Я видела дебют Ромео в роли Марка Антония. Мое последнее воспоминание о нем – это бешеный восторг публики, в то время как я сижу в ложе, глотая слезы и чувствуя себя так, будто проглотила груды битого стекла. На следующий день я уехала в Вену. Ромео испарился. Я попрощалась с Марком Антонием, казавшимся столь суровым и озабоченным, что мое путешествие из Будапешта в Вену стало самым горестным и печальным, какое мне когда-либо довелось испытать. Казалось, вся радость внезапно покинула вселенную. В Вене я заболела, и Александр Гросс поместил меня в клинику.
Я провела несколько недель в состоянии полной прострации, испытывая ужасные страдания. Из Будапешта приехал Ромео. Он даже устроился на койке в моей палате.
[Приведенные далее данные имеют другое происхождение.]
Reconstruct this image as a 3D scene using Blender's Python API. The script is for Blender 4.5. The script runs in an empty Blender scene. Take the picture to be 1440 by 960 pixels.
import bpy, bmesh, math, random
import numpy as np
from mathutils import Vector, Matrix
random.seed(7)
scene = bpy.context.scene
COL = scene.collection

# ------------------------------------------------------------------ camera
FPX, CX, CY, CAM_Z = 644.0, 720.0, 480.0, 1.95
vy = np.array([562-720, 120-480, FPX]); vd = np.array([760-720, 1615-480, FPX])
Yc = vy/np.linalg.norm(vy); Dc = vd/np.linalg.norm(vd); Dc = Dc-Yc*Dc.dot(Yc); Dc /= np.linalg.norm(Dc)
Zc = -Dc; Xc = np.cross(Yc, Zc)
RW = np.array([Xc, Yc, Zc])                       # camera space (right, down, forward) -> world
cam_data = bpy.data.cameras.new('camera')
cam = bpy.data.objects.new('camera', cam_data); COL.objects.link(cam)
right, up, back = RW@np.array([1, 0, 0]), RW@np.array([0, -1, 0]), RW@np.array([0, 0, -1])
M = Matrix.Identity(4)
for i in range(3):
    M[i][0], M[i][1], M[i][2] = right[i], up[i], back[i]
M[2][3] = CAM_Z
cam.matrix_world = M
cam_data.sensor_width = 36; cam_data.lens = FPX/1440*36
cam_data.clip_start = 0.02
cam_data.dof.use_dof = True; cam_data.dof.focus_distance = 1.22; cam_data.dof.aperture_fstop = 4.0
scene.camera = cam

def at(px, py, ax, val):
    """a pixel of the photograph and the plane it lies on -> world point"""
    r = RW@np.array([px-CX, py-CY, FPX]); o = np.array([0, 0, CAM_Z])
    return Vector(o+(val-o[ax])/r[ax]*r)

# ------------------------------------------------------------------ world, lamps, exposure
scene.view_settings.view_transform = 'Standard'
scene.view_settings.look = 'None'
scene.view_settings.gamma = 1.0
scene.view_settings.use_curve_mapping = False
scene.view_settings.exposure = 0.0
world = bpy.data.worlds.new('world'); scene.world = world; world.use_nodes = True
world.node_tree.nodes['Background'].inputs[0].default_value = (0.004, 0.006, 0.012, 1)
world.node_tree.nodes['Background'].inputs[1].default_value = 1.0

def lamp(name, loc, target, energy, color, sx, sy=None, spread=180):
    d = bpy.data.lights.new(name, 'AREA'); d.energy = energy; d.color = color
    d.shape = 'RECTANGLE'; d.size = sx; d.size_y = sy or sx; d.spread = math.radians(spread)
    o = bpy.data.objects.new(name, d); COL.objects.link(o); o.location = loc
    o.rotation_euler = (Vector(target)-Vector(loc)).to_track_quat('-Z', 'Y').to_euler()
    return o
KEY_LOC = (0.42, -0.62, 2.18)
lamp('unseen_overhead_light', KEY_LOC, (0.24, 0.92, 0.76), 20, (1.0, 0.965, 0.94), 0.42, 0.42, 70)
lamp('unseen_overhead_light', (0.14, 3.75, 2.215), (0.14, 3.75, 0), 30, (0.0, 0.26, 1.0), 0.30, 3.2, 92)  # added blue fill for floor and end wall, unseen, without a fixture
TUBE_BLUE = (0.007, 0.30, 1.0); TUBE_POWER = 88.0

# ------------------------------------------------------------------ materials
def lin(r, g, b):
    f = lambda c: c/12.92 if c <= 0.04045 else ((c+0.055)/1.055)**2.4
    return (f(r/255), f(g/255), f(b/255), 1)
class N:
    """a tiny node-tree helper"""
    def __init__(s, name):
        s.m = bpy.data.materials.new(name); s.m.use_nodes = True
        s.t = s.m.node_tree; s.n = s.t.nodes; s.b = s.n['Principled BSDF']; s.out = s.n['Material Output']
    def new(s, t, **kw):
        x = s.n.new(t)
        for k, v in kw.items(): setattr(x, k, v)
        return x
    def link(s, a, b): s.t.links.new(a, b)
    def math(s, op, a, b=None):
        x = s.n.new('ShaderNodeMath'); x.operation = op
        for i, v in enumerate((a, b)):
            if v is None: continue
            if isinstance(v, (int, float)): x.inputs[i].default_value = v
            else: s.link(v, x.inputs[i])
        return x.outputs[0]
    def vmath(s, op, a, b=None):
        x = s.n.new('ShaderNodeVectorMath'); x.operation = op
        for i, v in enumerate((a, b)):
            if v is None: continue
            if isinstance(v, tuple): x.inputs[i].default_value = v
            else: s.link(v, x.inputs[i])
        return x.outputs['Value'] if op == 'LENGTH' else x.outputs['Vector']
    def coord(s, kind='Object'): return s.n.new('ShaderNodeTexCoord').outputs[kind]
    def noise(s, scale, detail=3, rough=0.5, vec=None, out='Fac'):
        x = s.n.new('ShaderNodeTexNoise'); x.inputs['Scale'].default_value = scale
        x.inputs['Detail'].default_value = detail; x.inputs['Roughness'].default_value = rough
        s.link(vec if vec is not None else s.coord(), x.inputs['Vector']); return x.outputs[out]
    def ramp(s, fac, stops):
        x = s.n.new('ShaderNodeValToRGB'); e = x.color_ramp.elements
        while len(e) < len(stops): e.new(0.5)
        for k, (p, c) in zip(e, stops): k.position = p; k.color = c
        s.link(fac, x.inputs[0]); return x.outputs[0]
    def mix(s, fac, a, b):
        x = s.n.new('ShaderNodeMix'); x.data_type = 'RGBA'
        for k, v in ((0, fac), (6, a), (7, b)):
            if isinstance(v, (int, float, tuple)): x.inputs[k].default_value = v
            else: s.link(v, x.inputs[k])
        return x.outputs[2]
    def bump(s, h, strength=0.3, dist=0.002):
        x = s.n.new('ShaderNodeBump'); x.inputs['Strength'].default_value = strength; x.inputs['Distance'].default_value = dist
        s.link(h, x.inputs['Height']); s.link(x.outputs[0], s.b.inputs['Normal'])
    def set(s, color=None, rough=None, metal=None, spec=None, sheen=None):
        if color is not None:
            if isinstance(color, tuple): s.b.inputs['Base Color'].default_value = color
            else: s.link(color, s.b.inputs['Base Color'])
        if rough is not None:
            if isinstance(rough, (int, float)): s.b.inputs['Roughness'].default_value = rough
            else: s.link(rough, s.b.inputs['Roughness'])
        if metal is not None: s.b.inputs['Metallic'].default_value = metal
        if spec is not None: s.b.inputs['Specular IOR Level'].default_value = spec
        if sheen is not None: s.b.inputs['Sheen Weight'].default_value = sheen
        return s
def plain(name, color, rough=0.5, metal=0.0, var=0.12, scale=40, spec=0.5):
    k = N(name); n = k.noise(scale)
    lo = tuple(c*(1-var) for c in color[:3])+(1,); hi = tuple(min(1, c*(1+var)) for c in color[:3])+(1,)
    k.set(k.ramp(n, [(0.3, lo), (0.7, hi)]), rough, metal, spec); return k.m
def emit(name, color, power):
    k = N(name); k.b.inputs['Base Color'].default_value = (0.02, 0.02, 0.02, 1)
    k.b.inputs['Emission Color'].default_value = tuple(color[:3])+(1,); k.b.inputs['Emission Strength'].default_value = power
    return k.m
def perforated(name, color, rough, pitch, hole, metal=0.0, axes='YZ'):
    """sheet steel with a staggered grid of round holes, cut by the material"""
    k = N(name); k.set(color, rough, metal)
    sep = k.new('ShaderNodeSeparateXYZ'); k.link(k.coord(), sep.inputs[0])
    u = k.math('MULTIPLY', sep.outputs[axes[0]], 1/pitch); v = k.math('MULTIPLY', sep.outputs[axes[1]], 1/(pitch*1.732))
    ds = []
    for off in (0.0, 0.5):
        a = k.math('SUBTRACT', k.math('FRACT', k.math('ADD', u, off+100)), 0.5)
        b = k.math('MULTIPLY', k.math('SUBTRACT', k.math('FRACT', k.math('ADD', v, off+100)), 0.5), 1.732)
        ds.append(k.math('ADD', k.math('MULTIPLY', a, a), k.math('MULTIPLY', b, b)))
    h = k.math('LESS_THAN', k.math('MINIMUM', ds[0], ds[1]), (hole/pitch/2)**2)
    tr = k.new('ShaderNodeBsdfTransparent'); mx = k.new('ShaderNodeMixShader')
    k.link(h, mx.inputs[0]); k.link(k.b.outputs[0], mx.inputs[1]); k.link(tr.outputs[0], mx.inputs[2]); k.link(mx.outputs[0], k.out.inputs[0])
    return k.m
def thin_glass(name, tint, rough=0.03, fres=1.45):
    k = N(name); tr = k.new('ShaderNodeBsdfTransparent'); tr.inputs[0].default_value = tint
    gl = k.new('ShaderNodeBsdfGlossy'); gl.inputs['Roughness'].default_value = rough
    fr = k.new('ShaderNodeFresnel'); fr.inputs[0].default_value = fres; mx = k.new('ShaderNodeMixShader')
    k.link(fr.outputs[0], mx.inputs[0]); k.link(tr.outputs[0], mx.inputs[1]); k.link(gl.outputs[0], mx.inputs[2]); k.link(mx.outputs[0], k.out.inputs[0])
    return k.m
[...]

Он был нежным и внимательным; но, проснувшись однажды рано утром и увидев лицо сиделки, облаченной во все черное католической монахини, отделявшей меня от силуэта моего Ромео, спавшего на койке у противоположной стены, я услышала похоронный звон по нашей любви.
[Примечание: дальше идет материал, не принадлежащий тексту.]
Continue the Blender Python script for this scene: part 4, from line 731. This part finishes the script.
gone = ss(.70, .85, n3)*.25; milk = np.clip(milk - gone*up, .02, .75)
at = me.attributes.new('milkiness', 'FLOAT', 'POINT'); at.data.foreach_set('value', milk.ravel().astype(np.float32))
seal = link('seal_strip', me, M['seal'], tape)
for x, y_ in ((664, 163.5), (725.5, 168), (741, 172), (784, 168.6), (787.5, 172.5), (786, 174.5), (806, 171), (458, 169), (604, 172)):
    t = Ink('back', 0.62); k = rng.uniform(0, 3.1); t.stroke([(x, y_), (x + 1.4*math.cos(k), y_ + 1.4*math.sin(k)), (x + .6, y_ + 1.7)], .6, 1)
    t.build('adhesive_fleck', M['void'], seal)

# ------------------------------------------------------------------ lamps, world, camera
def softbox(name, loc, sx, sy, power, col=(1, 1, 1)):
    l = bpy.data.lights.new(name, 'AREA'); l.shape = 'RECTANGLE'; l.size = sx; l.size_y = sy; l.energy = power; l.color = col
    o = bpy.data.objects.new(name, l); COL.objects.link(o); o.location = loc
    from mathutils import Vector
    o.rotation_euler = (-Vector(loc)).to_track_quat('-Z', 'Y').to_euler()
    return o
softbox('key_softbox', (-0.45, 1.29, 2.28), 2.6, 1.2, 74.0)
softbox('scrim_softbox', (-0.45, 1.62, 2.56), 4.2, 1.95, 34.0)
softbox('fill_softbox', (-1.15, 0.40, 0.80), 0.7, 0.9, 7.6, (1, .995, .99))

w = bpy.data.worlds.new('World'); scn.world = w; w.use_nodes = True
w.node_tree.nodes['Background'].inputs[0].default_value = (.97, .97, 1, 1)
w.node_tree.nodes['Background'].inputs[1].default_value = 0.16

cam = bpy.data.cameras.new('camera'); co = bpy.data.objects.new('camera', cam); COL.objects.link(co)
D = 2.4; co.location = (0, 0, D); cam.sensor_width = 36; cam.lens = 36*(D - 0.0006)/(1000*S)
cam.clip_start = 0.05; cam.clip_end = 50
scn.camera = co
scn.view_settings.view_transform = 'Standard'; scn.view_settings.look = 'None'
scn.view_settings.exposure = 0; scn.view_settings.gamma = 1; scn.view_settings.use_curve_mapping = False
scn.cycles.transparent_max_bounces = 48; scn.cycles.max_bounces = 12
Процесс выздоровления затянулся, и Александр Гросс отвез меня на поправку во Франценсбад. Я была вялой и печальной, не проявляла интереса ни к прекрасной стране, ни к добрым друзьям, находившимся рядом со мной. Приехавшая жена Гросса заботливо ухаживала за мной бессонными ночами. К счастью для меня, дорогие доктора и сиделки, по-видимому, истощили счет в банке, и Гросс организовал мои концерты во Франценсбаде, Мариенбаде и Карлсбаде. Так что в один прекрасный день я снова открыла чемодан и достала свои танцевальные туники. Помню, я разразилась слезами, целуя свою короткую красную тунику, в которой танцевала все свои революционные танцы, и поклялась никогда больше не покидать искусство ради любви. К этому времени мое имя приобрело магическую силу в стране, помню, как однажды вечером, когда я обедала со своим импресарио и его женой, перед зеркальным окном ресторана собралась такая густая толпа, что она разбила огромное окно, к отчаянию управляющего гостиницей. Печаль, боль и разочарования любви я претворила в свое искусство. Я создала историю Ифигении, ее прощание с жизнью на алтаре смерти.